## Instructions to follow
Restate the whole listing word for word. Pictures are left out.

— Start of Input data —

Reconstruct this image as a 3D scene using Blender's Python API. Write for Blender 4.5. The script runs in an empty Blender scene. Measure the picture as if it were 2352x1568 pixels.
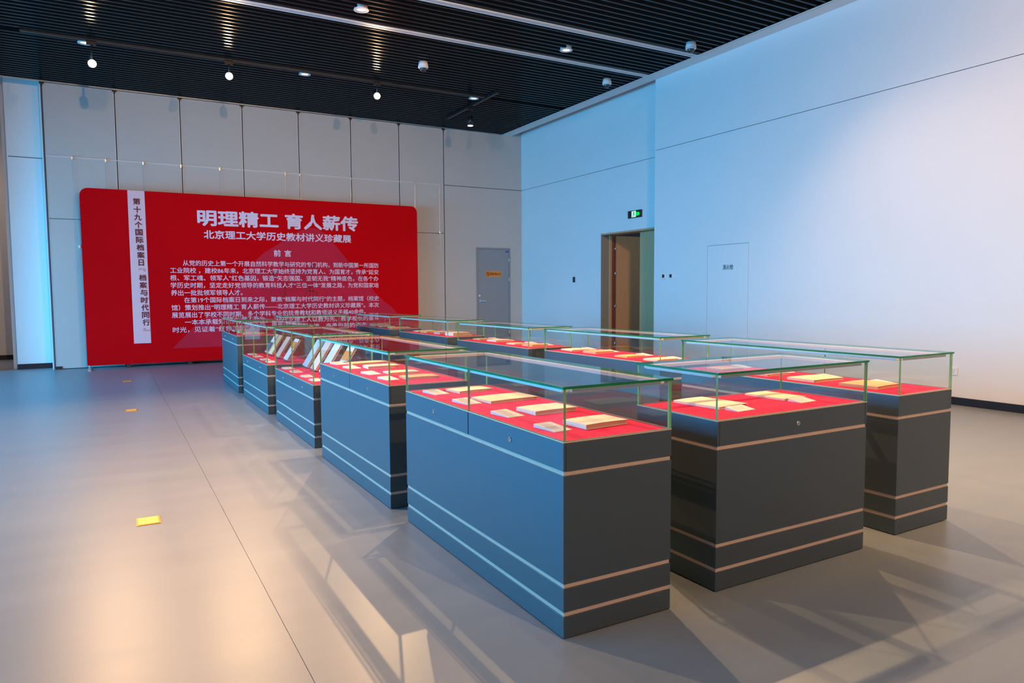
import bpy, bmesh, math, random
from mathutils import Vector, Matrix
random.seed(7)
sc = bpy.context.scene
COL = sc.collection
R = math.radians

# ------------------------------------------------------------------ camera
cam_d = bpy.data.cameras.new('camera')
cam = bpy.data.objects.new('camera', cam_d); COL.objects.link(cam)
cam_d.sensor_width = 36.0
cam_d.lens = 36.0 * 1637.485 / 2352.0
cam_d.clip_start = 0.05; cam_d.clip_end = 100
pitch, roll, yaw = R(-3.96401), R(-0.33730), R(29.39713)
fwd = Vector((math.sin(yaw)*math.cos(pitch), math.cos(yaw)*math.cos(pitch), math.sin(pitch)))
r0 = Vector((math.cos(yaw), -math.sin(yaw), 0)); u0 = r0.cross(fwd)
rr = r0*math.cos(roll) + u0*math.sin(roll); uu = -r0*math.sin(roll) + u0*math.cos(roll)
m = Matrix.Identity(4)
for i in range(3):
    m[i][0] = rr[i]; m[i][1] = uu[i]; m[i][2] = -fwd[i]
m[2][3] = 1.26628
cam.matrix_world = m
sc.camera = cam

# ------------------------------------------------------------------ world, exposure
w = bpy.data.worlds.new('sky'); sc.world = w; w.use_nodes = True
w.node_tree.nodes['Background'].inputs[0].default_value = (0.35, 0.6, 1.0, 1)
w.node_tree.nodes['Background'].inputs[1].default_value = 0.6
sc.view_settings.view_transform = 'Standard'
sc.view_settings.look = 'None'
sc.view_settings.gamma = 1.0
sc.view_settings.use_curve_mapping = False
sc.view_settings.exposure = 0.26
sc.cycles.transparent_max_bounces = 64
sc.cycles.max_bounces = 8
sc.cycles.sample_clamp_indirect = 6.0

# ------------------------------------------------------------------ lights of the room
WARM = (1.0, 0.60, 0.31)
NEUT = (1.0, 0.84, 0.66)
DAY = (0.02, 0.48, 1.0)
def area(name, loc, rot, sx, sy, energy, col, spread=160):
    l = bpy.data.lights.new(name, 'AREA'); l.shape = 'RECTANGLE'; l.size = sx; l.size_y = sy
    l.energy = energy; l.color = col; l.spread = R(spread)
    o = bpy.data.objects.new(name, l); COL.objects.link(o); o.location = loc; o.rotation_euler = rot
    return o
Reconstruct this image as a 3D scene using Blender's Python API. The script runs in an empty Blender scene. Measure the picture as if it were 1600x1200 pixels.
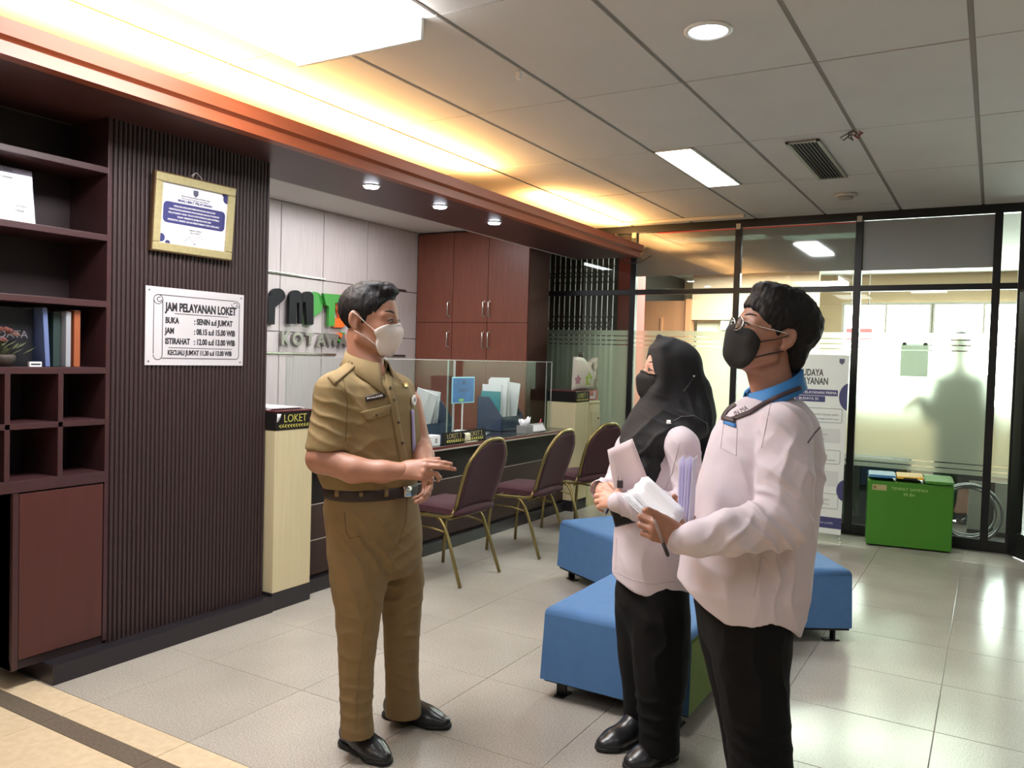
import bpy, bmesh, math, random
import numpy as np
from mathutils import Vector, Matrix
from mathutils.bvhtree import BVHTree

random.seed(7)
SC = bpy.context.scene
COL = SC.collection
PI = math.pi

# ---------------------------------------------------------------- camera
CAM_Z = 1.44
FPX, YAW, PITCH, ROLL = 1267.45, 0.53545, -0.03333, 0.02908   # focal length for a 1600 px wide frame
CAM = np.array([0.0, 0.0, CAM_Z])
_fw = np.array([-math.sin(YAW) * math.cos(PITCH), math.cos(YAW) * math.cos(PITCH), math.sin(PITCH)])
_r0 = np.array([math.cos(YAW), math.sin(YAW), 0.0])
_u0 = np.cross(_r0, _fw)
_rt = _r0 * math.cos(ROLL) + _u0 * math.sin(ROLL)
_up = -_r0 * math.sin(ROLL) + _u0 * math.cos(ROLL)
cd = bpy.data.cameras.new('camera')
cd.sensor_width = 36.0
cd.lens = FPX / 1600.0 * 36.0
cd.clip_start = 0.05
cam = bpy.data.objects.new('camera', cd)
COL.objects.link(cam)
M = Matrix.Identity(4)
for i in range(3):
    M[i][0], M[i][1], M[i][2], M[i][3] = _rt[i], _up[i], -_fw[i], CAM[i]
cam.matrix_world = M
SC.camera = cam

# ---------------------------------------------------------------- view, world, lights
SC.view_settings.view_transform = 'Standard'
SC.view_settings.look = 'None'
SC.view_settings.gamma = 1.0
SC.view_settings.use_curve_mapping = False
SC.view_settings.exposure = 0.12
SC.cycles.use_denoising = True
SC.cycles.max_bounces = 8
SC.cycles.diffuse_bounces = 4
SC.cycles.glossy_bounces = 4
SC.cycles.transmission_bounces = 8
SC.cycles.transparent_max_bounces = 16
SC.cycles.sample_clamp_indirect = 6.0
SC.cycles.caustics_reflective = False
SC.cycles.caustics_refractive = False

world = bpy.data.worlds.new('world')
SC.world = world
world.use_nodes = True
world.node_tree.nodes['Background'].inputs[0].default_value = (0.80, 0.82, 0.86, 1)
world.node_tree.nodes['Background'].inputs[1].default_value = 0.25

def area(name, loc, sx, sy, power, col, up=False, rot=None):
    l = bpy.data.lights.new(name, 'AREA')
    l.shape = 'RECTANGLE'; l.size = sx; l.size_y = sy
    l.energy = power; l.color = col
    o = bpy.data.objects.new(name, l)
    COL.objects.link(o)
    o.location = loc
    if rot is not None: o.rotation_euler = rot
    elif up: o.rotation_euler = (PI, 0, 0)
    return o

def spot(name, loc, power, col, angle=70, blend=0.6, rot=(0, 0, 0), radius=0.03):
    l = bpy.data.lights.new(name, 'SPOT')
    l.energy = power; l.color = col; l.spot_size = math.radians(angle); l.spot_blend = blend
    l.shadow_soft_size = radius
    o = bpy.data.objects.new(name, l); COL.objects.link(o); o.location = loc; o.rotation_euler = rot
    return o

WARM = (1.0, 0.54, 0.18)
WHITE = (0.92, 0.95, 1.0)
COOL = (0.92, 1.0, 0.97)
# seen hall lamps, then unseen fill lamps added behind and beside the camera
area('hall_area_light', (-2.31, 2.03, 2.66), 0.62, 1.0, 34, WHITE)
area('hall_area_light', (-1.775, 5.47, 2.735), 0.25, 1.05, 26, COOL)
area('hall_area_light', (-1.0, 0.0, 2.735), 0.55, 1.1, 16, WHITE)
area('hall_area_light', (0.9, 0.8, 2.735), 0.55, 1.1, 11, WHITE)
area('hall_area_light', (1.6, 3.8, 2.735), 0.55, 1.1, 5, COOL)
area('hall_area_light', (-2.3, -1.2, 2.735), 0.55, 1.1, 8, WHITE)
# warm cove strips lying behind the lip of the cornice
area('cove_light', (-3.17, 1.9, 2.585), 0.05, 5.8, 230, WARM, up=True)
area('cove_light', (-3.17, 6.50, 2.585), 0.05, 1.5, 60, WARM, up=True)
# downlights in the soffit and the round one in the ceiling
for y in (3.80, 4.50, 5.20):
    spot('soffit_spot_light', (-3.28, y, 2.435), 85, (0.93, 0.95, 1.0), 120, 0.7, rot=(0, math.radians(30), 0))
spot('round_downlight_light', (-1.03, 3.18, 2.73), 40, (0.96, 0.97, 1.0), 130, 0.6, radius=0.07)
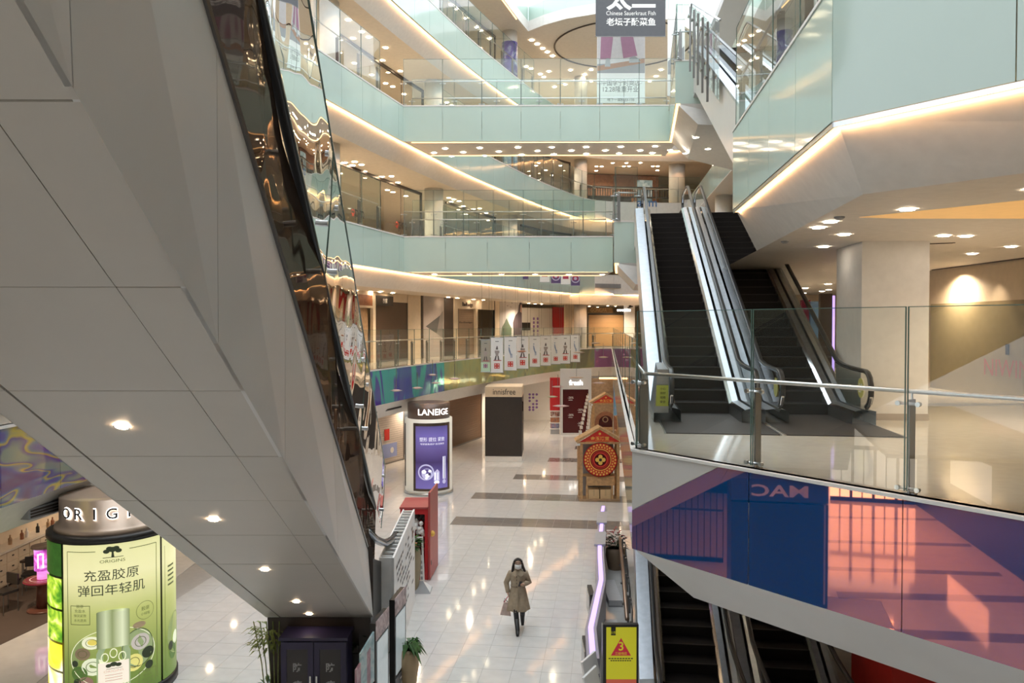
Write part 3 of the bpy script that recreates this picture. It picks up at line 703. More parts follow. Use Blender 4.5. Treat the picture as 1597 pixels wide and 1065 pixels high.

— End of Input data —

## Task solution
Reconstruct this image as a 3D scene using Blender's Python API. Write for Blender 4.5. The script runs in an empty Blender scene. Measure the picture as if it were 2352x1568 pixels.
import bpy, bmesh, math, random
from mathutils import Vector, Matrix
random.seed(7)
sc = bpy.context.scene
COL = sc.collection
R = math.radians

# ------------------------------------------------------------------ camera
cam_d = bpy.data.cameras.new('camera')
cam = bpy.data.objects.new('camera', cam_d); COL.objects.link(cam)
cam_d.sensor_width = 36.0
cam_d.lens = 36.0 * 1637.485 / 2352.0
cam_d.clip_start = 0.05; cam_d.clip_end = 100
pitch, roll, yaw = R(-3.96401), R(-0.33730), R(29.39713)
fwd = Vector((math.sin(yaw)*math.cos(pitch), math.cos(yaw)*math.cos(pitch), math.sin(pitch)))
r0 = Vector((math.cos(yaw), -math.sin(yaw), 0)); u0 = r0.cross(fwd)
rr = r0*math.cos(roll) + u0*math.sin(roll); uu = -r0*math.sin(roll) + u0*math.cos(roll)
m = Matrix.Identity(4)
for i in range(3):
    m[i][0] = rr[i]; m[i][1] = uu[i]; m[i][2] = -fwd[i]
m[2][3] = 1.26628
cam.matrix_world = m
sc.camera = cam

# ------------------------------------------------------------------ world, exposure
w = bpy.data.worlds.new('sky'); sc.world = w; w.use_nodes = True
w.node_tree.nodes['Background'].inputs[0].default_value = (0.35, 0.6, 1.0, 1)
w.node_tree.nodes['Background'].inputs[1].default_value = 0.6
sc.view_settings.view_transform = 'Standard'
sc.view_settings.look = 'None'
sc.view_settings.gamma = 1.0
sc.view_settings.use_curve_mapping = False
sc.view_settings.exposure = 0.26
sc.cycles.transparent_max_bounces = 64
sc.cycles.max_bounces = 8
sc.cycles.sample_clamp_indirect = 6.0

# ------------------------------------------------------------------ lights of the room
WARM = (1.0, 0.60, 0.31)
NEUT = (1.0, 0.84, 0.66)
DAY = (0.02, 0.48, 1.0)
def area(name, loc, rot, sx, sy, energy, col, spread=160):
    l = bpy.data.lights.new(name, 'AREA'); l.shape = 'RECTANGLE'; l.size = sx; l.size_y = sy
    l.energy = energy; l.color = col; l.spread = R(spread)
    o = bpy.data.objects.new(name, l); COL.objects.link(o); o.location = loc; o.rotation_euler = rot
    return o
Reconstruct this image as a 3D scene using Blender's Python API. The script runs in an empty Blender scene. Measure the picture as if it were 1600x1200 pixels.
import bpy, bmesh, math, random
import numpy as np
from mathutils import Vector, Matrix
from mathutils.bvhtree import BVHTree

random.seed(7)
SC = bpy.context.scene
COL = SC.collection
PI = math.pi

# ---------------------------------------------------------------- camera
CAM_Z = 1.44
FPX, YAW, PITCH, ROLL = 1267.45, 0.53545, -0.03333, 0.02908   # focal length for a 1600 px wide frame
CAM = np.array([0.0, 0.0, CAM_Z])
_fw = np.array([-math.sin(YAW) * math.cos(PITCH), math.cos(YAW) * math.cos(PITCH), math.sin(PITCH)])
_r0 = np.array([math.cos(YAW), math.sin(YAW), 0.0])
_u0 = np.cross(_r0, _fw)
_rt = _r0 * math.cos(ROLL) + _u0 * math.sin(ROLL)
_up = -_r0 * math.sin(ROLL) + _u0 * math.cos(ROLL)
cd = bpy.data.cameras.new('camera')
cd.sensor_width = 36.0
cd.lens = FPX / 1600.0 * 36.0
cd.clip_start = 0.05
cam = bpy.data.objects.new('camera', cd)
COL.objects.link(cam)
M = Matrix.Identity(4)
for i in range(3):
    M[i][0], M[i][1], M[i][2], M[i][3] = _rt[i], _up[i], -_fw[i], CAM[i]
cam.matrix_world = M
SC.camera = cam

# ---------------------------------------------------------------- view, world, lights
SC.view_settings.view_transform = 'Standard'
SC.view_settings.look = 'None'
SC.view_settings.gamma = 1.0
SC.view_settings.use_curve_mapping = False
SC.view_settings.exposure = 0.12
SC.cycles.use_denoising = True
SC.cycles.max_bounces = 8
SC.cycles.diffuse_bounces = 4
SC.cycles.glossy_bounces = 4
SC.cycles.transmission_bounces = 8
SC.cycles.transparent_max_bounces = 16
SC.cycles.sample_clamp_indirect = 6.0
SC.cycles.caustics_reflective = False
SC.cycles.caustics_refractive = False

world = bpy.data.worlds.new('world')
SC.world = world
world.use_nodes = True
world.node_tree.nodes['Background'].inputs[0].default_value = (0.80, 0.82, 0.86, 1)
world.node_tree.nodes['Background'].inputs[1].default_value = 0.25

def area(name, loc, sx, sy, power, col, up=False, rot=None):
    l = bpy.data.lights.new(name, 'AREA')
    l.shape = 'RECTANGLE'; l.size = sx; l.size_y = sy
    l.energy = power; l.color = col
    o = bpy.data.objects.new(name, l)
    COL.objects.link(o)
    o.location = loc
    if rot is not None: o.rotation_euler = rot
    elif up: o.rotation_euler = (PI, 0, 0)
    return o

def spot(name, loc, power, col, angle=70, blend=0.6, rot=(0, 0, 0), radius=0.03):
    l = bpy.data.lights.new(name, 'SPOT')
    l.energy = power; l.color = col; l.spot_size = math.radians(angle); l.spot_blend = blend
    l.shadow_soft_size = radius
    o = bpy.data.objects.new(name, l); COL.objects.link(o); o.location = loc; o.rotation_euler = rot
    return o

WARM = (1.0, 0.54, 0.18)
WHITE = (0.92, 0.95, 1.0)
COOL = (0.92, 1.0, 0.97)
# seen hall lamps, then unseen fill lamps added behind and beside the camera
area('hall_area_light', (-2.31, 2.03, 2.66), 0.62, 1.0, 34, WHITE)
area('hall_area_light', (-1.775, 5.47, 2.735), 0.25, 1.05, 26, COOL)
area('hall_area_light', (-1.0, 0.0, 2.735), 0.55, 1.1, 16, WHITE)
area('hall_area_light', (0.9, 0.8, 2.735), 0.55, 1.1, 11, WHITE)
area('hall_area_light', (1.6, 3.8, 2.735), 0.55, 1.1, 5, COOL)
area('hall_area_light', (-2.3, -1.2, 2.735), 0.55, 1.1, 8, WHITE)
# warm cove strips lying behind the lip of the cornice
area('cove_light', (-3.17, 1.9, 2.585), 0.05, 5.8, 230, WARM, up=True)
area('cove_light', (-3.17, 6.50, 2.585), 0.05, 1.5, 60, WARM, up=True)
# downlights in the soffit and the round one in the ceiling
for y in (3.80, 4.50, 5.20):
    spot('soffit_spot_light', (-3.28, y, 2.435), 85, (0.93, 0.95, 1.0), 120, 0.7, rot=(0, math.radians(30), 0))
spot('round_downlight_light', (-1.03, 3.18, 2.73), 40, (0.96, 0.97, 1.0), 130, 0.6, radius=0.07)
Write part 3 of the bpy script that recreates this picture. It picks up at line 703. More parts follow. Use Blender 4.5. Treat the picture as 1597 pixels wide and 1065 pixels high.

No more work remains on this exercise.